Chairman Rep. John Torbett, R-Gaston, said the House Select Committee on Strategic Transportation Planning and Long Term Funding Solutions is not intended to be an oversight panel for the current strategic transportation plan nor for a controversial proposal for toll lanes on Interstate 77 near Charlotte. Instead, he said, its goal is to study what needs to come next and how to pay for it.

"We're looking at what’s coming over the hill in the next 25 years," Torbett told the committee.

That could include proposals to expand secondary arteries that served as major thoroughfares before the federal interstate highway system was created in 1956, such as N.C. Highway 49 from Charlotte to Asheboro. Torbett said the state already owns additional land around many such roads, purchased for future expansions that haven't yet happened.

"We're not saying, 'No more new roads,'" Torbett said. "We're saying, 'Also look at the assets we have.'"

The panel will also study port modernization, aviation expansion and planning for autonomous vehicles, as well as expansion of light rail in urban areas. Torbett said it will be important to take into account that millennials will be the main customers in 25 years, and where they choose to live and how they get to work may differ from the current system.

"Right now, light rail may be an oddity," he said. "In 25 years, it may be a mainstay. It may be how most people get around in metropolitan areas."

At the top of the list, Torbett said, are "megaprojects" like fixing the state's stretch of Interstate 95, a long-standing problem.

Staffer Amna Cameron said the federal highway bill signed into law last week includes a 5 percent funding increase for North Carolina.

"That’s great, but what that really represents is it covers inflation. I don’t expect any sizeable change, but we were anticipating a 5 percent cut. That is great news," Cameron said.

The new law, known as Fixing America's Transportation Act, or FAST, also designates two North Carolina corridors as future interstates: U.S. Highway 70 from Wake County to Morehead City, and the future Interstate 495 corridor to Norfolk, Va. However, she said, federal funding for those projects is "not necessarily secure."

The issue of funding at the state level occupied much of the panel's first meeting.

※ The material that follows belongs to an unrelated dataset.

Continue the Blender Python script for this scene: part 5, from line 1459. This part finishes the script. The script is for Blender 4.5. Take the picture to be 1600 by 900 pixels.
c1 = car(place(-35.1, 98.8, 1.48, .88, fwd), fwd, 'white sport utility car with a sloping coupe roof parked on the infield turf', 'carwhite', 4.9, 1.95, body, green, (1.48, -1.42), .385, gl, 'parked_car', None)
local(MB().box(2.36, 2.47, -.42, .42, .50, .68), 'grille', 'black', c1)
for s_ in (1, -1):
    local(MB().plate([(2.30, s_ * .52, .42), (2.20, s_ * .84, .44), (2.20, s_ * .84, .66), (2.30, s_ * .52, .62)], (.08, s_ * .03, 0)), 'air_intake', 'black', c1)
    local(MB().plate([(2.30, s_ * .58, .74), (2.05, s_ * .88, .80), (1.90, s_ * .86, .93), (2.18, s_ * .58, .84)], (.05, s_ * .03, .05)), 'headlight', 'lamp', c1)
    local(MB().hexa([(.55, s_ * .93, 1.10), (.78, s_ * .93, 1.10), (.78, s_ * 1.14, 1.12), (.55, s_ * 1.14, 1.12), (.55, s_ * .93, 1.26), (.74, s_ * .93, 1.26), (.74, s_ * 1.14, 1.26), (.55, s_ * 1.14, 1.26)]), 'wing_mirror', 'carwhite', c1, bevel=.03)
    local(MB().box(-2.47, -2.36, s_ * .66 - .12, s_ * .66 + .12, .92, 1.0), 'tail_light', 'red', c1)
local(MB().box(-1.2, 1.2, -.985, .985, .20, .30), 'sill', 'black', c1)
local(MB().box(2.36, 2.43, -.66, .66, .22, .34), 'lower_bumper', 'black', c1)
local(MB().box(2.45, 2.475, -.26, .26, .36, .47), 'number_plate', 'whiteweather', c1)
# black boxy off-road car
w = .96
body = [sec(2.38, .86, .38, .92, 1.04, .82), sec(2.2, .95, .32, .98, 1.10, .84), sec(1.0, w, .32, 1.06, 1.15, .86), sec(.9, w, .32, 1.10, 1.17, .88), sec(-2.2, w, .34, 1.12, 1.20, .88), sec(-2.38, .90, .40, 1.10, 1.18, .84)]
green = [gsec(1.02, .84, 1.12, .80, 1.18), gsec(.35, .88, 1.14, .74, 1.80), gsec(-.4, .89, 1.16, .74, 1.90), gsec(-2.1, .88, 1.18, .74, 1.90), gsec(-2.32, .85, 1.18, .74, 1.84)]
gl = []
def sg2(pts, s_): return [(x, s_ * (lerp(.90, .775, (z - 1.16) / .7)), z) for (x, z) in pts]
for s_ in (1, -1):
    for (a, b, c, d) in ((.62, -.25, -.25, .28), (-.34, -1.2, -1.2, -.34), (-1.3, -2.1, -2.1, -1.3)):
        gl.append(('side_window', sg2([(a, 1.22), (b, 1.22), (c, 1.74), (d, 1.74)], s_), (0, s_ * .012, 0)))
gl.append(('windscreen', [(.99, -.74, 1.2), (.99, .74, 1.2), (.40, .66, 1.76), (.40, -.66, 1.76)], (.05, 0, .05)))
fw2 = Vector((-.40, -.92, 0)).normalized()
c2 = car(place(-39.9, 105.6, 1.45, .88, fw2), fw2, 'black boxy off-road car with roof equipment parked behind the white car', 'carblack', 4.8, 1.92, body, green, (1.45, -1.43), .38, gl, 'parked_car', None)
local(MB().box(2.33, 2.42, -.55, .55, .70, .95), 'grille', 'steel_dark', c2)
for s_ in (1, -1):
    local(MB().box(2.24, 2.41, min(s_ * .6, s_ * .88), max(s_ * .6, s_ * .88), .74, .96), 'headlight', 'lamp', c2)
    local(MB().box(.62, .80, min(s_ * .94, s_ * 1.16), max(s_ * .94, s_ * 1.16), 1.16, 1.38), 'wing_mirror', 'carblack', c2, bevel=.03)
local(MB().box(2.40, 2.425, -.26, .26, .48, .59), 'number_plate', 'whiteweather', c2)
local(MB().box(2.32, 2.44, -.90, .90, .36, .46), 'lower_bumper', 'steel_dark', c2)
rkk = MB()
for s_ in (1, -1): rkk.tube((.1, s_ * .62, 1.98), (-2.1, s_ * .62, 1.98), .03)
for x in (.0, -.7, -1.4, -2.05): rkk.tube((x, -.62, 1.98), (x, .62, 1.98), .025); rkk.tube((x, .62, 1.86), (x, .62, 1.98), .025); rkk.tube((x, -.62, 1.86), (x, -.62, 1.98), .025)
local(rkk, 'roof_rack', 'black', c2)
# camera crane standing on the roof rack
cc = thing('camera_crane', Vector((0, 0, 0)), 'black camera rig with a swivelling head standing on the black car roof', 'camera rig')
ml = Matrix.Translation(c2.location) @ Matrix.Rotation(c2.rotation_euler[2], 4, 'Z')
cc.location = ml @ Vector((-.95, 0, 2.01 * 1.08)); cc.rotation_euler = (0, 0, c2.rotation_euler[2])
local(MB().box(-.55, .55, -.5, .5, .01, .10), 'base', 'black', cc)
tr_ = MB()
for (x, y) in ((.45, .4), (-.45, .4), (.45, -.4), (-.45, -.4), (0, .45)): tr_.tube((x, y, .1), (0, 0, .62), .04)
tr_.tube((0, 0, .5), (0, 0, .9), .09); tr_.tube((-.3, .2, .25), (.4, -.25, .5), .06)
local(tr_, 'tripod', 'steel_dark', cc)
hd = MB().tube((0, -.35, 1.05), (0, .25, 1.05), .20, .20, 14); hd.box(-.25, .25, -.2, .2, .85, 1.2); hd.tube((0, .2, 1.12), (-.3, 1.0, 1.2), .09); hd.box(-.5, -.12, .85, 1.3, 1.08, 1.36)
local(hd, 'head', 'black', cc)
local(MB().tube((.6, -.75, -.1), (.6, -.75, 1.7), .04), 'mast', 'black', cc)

"It does come back to money," said Rep. Nelson Dollar, R-Wake, warning that the panel will need to propose funding sources for any projects, whether that's through tolls, higher gas or travel taxes or another major bond.

"It’s really going to come down to political will, because there’s not enough money to do all these things anytime in the next hundred years," Dollar, the House's chief budget writer, told the committee. "Hopefully there’ll be a strong enough product that will come out of this process that will help some members muster the political will to do what needs to be done – if they actually want to do something serious about transportation long-term."

Rep. Becky Carney, D-Mecklenburg, seconded Dollar's concern. During her three terms as House Transportation Committee chair, she said a similar bipartisan committee had come up with a package of proposed projects that failed to get out of her own committee due to its price tag.

"We are not investing in infrastructure," Carney said. "We’ve had plans, we’ve implemented little snippets here and there, but there has not been the political will to make those things connect."

Carney noted that the House had initially included $400 million for roads in next year's bond referendum but agreed to strip it out in the final deal with the Senate.

"Money is at a good percentage of borrowing right now, and yet we as a body took the whole transportation bond out. That’s political will," she said. "Whatever we come up with, we’ve got to then sell it to our other colleagues and sell it to the public."

Torbett expressed optimism that improving efficiency at the state Department of Transportation could help make funding increases for roads more palatable to lawmakers who are generally opposed to higher spending. He added that it's a powerful tool for economic development.

"Infrastructure will bring 10 to 11 percent on investment," he said. “That’s information we need to get our colleagues and our folks to understand."

The panel has four subcommittees – primary arteries, secondary roads, ports and rail and public transportation and aviation. They're scheduled to meet again Jan. 4.